TASK REQUIREMENTS:
Scan the data for "objects" and copy the lines it appears in.

%%

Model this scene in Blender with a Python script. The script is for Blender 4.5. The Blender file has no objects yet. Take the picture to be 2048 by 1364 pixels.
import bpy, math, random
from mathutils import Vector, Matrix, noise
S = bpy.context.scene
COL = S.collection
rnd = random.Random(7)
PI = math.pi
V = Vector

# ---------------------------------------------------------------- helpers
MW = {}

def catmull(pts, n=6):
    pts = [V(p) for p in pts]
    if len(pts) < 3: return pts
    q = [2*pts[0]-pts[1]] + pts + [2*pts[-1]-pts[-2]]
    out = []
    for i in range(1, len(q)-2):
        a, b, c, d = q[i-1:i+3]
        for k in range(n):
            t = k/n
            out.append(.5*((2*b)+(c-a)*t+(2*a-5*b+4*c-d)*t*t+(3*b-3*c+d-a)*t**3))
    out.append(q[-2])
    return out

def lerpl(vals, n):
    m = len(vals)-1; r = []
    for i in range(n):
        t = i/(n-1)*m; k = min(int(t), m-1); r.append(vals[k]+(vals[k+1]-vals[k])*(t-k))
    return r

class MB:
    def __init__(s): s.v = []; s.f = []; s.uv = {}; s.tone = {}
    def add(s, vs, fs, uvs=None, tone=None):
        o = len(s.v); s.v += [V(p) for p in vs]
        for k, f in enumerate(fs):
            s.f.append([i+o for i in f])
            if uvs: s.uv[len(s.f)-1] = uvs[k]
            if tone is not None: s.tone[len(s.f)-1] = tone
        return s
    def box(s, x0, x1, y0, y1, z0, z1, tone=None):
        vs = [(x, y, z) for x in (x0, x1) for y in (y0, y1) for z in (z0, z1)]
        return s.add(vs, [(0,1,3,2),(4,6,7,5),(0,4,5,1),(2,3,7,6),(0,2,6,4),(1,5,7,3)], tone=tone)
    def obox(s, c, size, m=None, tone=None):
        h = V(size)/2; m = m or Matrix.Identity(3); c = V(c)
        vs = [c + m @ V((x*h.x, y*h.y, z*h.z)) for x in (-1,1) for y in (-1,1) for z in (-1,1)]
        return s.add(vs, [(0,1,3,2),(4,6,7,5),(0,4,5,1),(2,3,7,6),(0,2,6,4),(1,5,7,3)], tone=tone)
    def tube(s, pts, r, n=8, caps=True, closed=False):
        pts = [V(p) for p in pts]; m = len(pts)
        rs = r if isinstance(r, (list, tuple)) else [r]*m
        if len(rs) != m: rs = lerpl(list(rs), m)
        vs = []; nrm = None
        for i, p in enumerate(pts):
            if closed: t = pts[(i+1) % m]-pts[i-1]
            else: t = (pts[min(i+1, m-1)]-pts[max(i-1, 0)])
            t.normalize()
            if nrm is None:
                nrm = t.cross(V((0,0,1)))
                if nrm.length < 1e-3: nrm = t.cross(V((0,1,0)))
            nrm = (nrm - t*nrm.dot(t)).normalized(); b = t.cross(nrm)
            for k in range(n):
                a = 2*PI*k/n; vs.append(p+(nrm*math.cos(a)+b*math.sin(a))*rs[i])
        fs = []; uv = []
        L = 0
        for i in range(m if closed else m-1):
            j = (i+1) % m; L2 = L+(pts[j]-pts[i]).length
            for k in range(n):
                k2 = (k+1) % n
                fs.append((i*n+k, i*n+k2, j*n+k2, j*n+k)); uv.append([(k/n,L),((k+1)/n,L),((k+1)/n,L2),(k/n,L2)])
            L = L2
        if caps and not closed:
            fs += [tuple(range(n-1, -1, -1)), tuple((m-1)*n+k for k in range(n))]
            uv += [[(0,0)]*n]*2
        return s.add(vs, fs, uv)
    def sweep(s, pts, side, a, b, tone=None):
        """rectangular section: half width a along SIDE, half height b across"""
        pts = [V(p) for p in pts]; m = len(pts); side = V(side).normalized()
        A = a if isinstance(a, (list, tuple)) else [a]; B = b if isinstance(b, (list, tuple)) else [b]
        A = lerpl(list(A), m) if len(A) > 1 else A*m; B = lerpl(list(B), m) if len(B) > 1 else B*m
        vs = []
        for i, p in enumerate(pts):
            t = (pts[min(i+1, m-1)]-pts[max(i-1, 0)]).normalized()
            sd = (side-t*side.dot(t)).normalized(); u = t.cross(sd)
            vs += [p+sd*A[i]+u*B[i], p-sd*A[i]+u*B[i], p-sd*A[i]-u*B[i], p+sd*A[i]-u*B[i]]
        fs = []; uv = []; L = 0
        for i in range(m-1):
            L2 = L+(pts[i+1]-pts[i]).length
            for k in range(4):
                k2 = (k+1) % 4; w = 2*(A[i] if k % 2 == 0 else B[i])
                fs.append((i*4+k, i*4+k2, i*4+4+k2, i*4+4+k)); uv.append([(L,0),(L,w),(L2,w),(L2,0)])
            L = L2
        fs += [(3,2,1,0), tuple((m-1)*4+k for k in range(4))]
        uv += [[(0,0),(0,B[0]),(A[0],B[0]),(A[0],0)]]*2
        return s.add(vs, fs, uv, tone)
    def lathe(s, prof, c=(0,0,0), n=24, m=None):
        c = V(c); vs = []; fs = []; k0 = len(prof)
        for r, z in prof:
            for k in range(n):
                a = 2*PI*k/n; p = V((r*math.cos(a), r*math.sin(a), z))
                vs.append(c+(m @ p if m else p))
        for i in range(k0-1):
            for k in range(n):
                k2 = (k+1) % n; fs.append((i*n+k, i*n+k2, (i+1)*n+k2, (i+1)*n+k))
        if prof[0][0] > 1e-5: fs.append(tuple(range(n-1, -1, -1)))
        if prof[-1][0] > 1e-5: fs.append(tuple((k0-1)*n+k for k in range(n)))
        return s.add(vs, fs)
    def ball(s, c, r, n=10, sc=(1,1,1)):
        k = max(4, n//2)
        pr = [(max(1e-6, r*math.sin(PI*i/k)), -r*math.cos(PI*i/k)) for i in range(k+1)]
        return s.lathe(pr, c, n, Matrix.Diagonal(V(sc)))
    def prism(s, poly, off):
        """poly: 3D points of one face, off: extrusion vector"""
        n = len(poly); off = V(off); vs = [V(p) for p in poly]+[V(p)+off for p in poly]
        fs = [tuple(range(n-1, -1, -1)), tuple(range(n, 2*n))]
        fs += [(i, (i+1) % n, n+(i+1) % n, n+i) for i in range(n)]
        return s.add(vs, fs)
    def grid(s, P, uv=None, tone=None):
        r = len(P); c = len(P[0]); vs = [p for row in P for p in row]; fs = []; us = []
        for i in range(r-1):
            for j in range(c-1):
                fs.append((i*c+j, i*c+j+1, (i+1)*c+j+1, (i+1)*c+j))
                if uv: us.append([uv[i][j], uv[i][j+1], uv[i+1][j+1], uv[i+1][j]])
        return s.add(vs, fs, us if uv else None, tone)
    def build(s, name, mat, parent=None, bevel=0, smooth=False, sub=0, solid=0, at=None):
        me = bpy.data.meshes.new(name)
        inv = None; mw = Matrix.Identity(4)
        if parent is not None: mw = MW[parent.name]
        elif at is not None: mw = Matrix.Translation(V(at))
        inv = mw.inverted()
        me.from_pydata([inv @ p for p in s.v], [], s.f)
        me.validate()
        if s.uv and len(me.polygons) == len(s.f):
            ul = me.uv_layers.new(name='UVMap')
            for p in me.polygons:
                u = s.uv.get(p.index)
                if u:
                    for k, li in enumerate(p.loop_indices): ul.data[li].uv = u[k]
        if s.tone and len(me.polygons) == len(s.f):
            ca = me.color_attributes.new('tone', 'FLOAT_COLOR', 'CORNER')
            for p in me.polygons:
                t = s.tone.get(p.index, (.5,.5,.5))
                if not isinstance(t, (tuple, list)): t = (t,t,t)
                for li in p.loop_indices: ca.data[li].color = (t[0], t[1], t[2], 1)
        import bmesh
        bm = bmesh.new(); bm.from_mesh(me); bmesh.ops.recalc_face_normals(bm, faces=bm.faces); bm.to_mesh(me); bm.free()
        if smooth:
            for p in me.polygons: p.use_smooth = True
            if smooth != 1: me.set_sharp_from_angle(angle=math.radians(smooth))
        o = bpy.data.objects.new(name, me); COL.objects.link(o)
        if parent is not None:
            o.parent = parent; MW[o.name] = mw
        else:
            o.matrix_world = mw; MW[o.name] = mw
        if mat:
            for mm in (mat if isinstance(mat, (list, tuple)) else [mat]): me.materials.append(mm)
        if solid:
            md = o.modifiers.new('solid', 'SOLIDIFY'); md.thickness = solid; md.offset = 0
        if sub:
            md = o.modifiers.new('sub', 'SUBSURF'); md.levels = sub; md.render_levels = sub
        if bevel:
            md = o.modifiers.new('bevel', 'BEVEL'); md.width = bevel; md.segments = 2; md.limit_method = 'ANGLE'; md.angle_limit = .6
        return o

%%

FINAL RESULT:
Model this scene in Blender with a Python script. The script is for Blender 4.5. The Blender file has no objects yet. Take the picture to be 2048 by 1364 pixels.
        o = bpy.data.objects.new(name, me); COL.objects.link(o)